「近代数寄屋―鍵は1930年代にある」(『建築雑誌』1982年7月号、山口廣との対談)
(大江宏『建築と気配』収録論稿)読考
2017/03/28 種田元晴
建築史家・山口廣による、大江宏への聞き取りである。記事は、『建築雑誌』の特集「数寄屋と現代建築」の一編を成す。大江から引き出された話を整理すると、以下のようなものであった。
- 「小石川原町の家」の無骨な和風建築が嫌いだったが、そのイメージが体にしみこんでいる。友人の家が瀟洒な英国風で羨ましかった。
- 家では書や茶等の伝統文化に触れ、工作に没頭し、父・新太郎から職人仕事的なことを直接教わった。
- 生活は和風だったが、洋画、西洋料理を好んだ。
- 関西出身の両親、東京下町に縁のあった祖父の影響。
- 家には社寺関係の資料は少なく、建築以外の美術や歴史に関する本もよく見ていた。
- 東光堂が大学に持ってくる外国雑誌にのめりこんだ。
- モダン住宅が流行していた時期にもかかわらず、住宅の課題では和風住宅を描いた。
- 大学1年生の夏休みには石清水八幡の茶室・松花堂を実測した。
- 数寄屋建築では、吉田五十八の枡屋別邸、堀口捨己の岡田邸が対照的で印象深い。
- 戦前の村野藤吾は、森五ビルに代表される独特のモダンアーキテクチャーが印象深い。
- 前川自邸、紀伊国屋、坂倉のパリ万博日本館はすごい。これらの中にこそ和風ないし数寄屋の神髄みたいなものを解読することこそが数寄屋にとって一番重要。
- 谷口吉郎の東工大水力実験室は非常にすぐれたモダンアーキテクチャー。
- 日向別邸はゲテにちょっと近い。
- 帝室博物館は屋根の扱い方が無鉄砲な、建築の定石を踏みはずした問題建築。
- 若いころはノイトラやハイポイントアパートメントNo.2が好きだったが、今は特にない。
- 山口は、数寄屋が見直される思潮には、戦時色が濃くなっていった時代に通ずるものがあると危惧。
- 若い人はもはや和風や数寄屋を体で感じられず、方法で解釈しようとしていて不安。まずは、感じられなくとも、理解することからはじめるべき。そのカ鍵は1930年代にある。
- 施主と建築家と職人が一体にならないと数寄屋はできない。
山口は、この大江への聞き取りに続いて、西沢文隆へも聞き取りも行っている。大江も西沢も、本人は数寄屋には取り組んでいない。山口は、数寄屋をつくっていないながらも、数寄屋をきちんと理解している建築家として、この二人に着目している。ちなみに、西沢は大江の2つ後輩、出身高校は大江の父・新太郎と同じ旧制三高(後の京都大学教養部)である。

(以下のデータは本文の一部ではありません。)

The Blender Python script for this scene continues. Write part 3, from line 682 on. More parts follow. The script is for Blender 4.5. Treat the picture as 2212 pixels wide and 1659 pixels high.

西沢への聞き取りでは、意識的に、上に挙げた大江への聞き取りで話題となったトピックを中心に、これらについてどのように思うかを質問をしている。そして、この二編について、同様な話題に対する二人の意見の共通点、相違点を後記としてまとめている。
吉田五十八の枡屋別邸に対して、吉田を実はあまり評価していない大江は、これについては「非常にきれい」だと述べていた。一方、西沢は「吉田先生みたいなハリボテは絶対いやなんです」という。
また、堀口捨己の建築では大江は1933年の岡田邸を好み、西沢は1939年の若狭邸を好む。岡田邸は和風の設えに幾何学的な庭と洋室を持つ。若狭邸は、白い矩形の設えを木造の架構が支える。いずれも、同じ施主・渋井清による建築であった。
ところで、山口の聞き取りは、いずれも、「風声」を読んで、そこで述べられていたことのなかに気になった点がある、との書き出しから始まっている。「風声」のいずれの号での発言に着目したものかは定かでないが、今後の課題として、これらの原発言を発掘せねばなるまい。やはり、「風声」は大江宏とその周辺の人々の建築を考えるための重要文献である。